◆ **EXERCISE AIM**: Output every entry exactly, from the first line to the last.

◆ **EXCERPTED DATA**:
■ ■ ■ ■ ■ ■ ■

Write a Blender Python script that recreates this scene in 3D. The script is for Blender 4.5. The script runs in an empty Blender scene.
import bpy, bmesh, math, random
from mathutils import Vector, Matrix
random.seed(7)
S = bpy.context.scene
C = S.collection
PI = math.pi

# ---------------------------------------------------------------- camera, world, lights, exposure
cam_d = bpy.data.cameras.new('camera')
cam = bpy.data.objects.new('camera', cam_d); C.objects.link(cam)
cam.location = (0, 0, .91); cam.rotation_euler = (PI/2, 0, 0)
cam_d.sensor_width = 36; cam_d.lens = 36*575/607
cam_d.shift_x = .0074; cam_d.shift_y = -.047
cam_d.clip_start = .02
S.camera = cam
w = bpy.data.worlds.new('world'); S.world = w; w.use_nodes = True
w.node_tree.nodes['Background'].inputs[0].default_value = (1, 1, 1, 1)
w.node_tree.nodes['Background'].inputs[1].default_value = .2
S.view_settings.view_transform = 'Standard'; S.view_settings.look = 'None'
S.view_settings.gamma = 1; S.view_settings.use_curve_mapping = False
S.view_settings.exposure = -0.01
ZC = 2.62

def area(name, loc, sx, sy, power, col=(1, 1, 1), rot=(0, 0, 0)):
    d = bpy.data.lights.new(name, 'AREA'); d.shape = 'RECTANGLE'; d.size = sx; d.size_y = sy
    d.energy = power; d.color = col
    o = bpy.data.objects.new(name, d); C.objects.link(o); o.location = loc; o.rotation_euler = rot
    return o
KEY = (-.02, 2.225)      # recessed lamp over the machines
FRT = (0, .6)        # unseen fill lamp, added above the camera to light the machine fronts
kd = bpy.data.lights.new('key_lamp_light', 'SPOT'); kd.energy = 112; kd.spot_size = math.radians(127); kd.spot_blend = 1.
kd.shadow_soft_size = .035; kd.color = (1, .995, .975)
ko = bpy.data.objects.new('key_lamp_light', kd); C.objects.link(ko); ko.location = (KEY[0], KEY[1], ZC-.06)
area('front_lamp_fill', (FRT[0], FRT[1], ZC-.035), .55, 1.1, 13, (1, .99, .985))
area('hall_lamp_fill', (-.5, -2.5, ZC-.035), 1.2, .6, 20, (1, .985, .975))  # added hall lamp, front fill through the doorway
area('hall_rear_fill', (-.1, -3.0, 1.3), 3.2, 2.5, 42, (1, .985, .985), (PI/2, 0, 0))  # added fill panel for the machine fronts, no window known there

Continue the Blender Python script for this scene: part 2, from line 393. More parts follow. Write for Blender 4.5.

■ ■ ■ ■ ■ ■ ■

◆ **RESPONSE**:
Write a Blender Python script that recreates this scene in 3D. The script is for Blender 4.5. The script runs in an empty Blender scene.
import bpy, bmesh, math, random
from mathutils import Vector, Matrix
random.seed(7)
S = bpy.context.scene
C = S.collection
PI = math.pi

# ---------------------------------------------------------------- camera, world, lights, exposure
cam_d = bpy.data.cameras.new('camera')
cam = bpy.data.objects.new('camera', cam_d); C.objects.link(cam)
cam.location = (0, 0, .91); cam.rotation_euler = (PI/2, 0, 0)
cam_d.sensor_width = 36; cam_d.lens = 36*575/607
cam_d.shift_x = .0074; cam_d.shift_y = -.047
cam_d.clip_start = .02
S.camera = cam
w = bpy.data.worlds.new('world'); S.world = w; w.use_nodes = True
w.node_tree.nodes['Background'].inputs[0].default_value = (1, 1, 1, 1)
w.node_tree.nodes['Background'].inputs[1].default_value = .2
S.view_settings.view_transform = 'Standard'; S.view_settings.look = 'None'
S.view_settings.gamma = 1; S.view_settings.use_curve_mapping = False
S.view_settings.exposure = -0.01
ZC = 2.62

def area(name, loc, sx, sy, power, col=(1, 1, 1), rot=(0, 0, 0)):
    d = bpy.data.lights.new(name, 'AREA'); d.shape = 'RECTANGLE'; d.size = sx; d.size_y = sy
    d.energy = power; d.color = col
    o = bpy.data.objects.new(name, d); C.objects.link(o); o.location = loc; o.rotation_euler = rot
    return o
KEY = (-.02, 2.225)      # recessed lamp over the machines
FRT = (0, .6)        # unseen fill lamp, added above the camera to light the machine fronts
kd = bpy.data.lights.new('key_lamp_light', 'SPOT'); kd.energy = 112; kd.spot_size = math.radians(127); kd.spot_blend = 1.
kd.shadow_soft_size = .035; kd.color = (1, .995, .975)
ko = bpy.data.objects.new('key_lamp_light', kd); C.objects.link(ko); ko.location = (KEY[0], KEY[1], ZC-.06)
area('front_lamp_fill', (FRT[0], FRT[1], ZC-.035), .55, 1.1, 13, (1, .99, .985))
area('hall_lamp_fill', (-.5, -2.5, ZC-.035), 1.2, .6, 20, (1, .985, .975))  # added hall lamp, front fill through the doorway
area('hall_rear_fill', (-.1, -3.0, 1.3), 3.2, 2.5, 42, (1, .985, .985), (PI/2, 0, 0))  # added fill panel for the machine fronts, no window known there

Continue the Blender Python script for this scene: part 2, from line 393. More parts follow. Write for Blender 4.5.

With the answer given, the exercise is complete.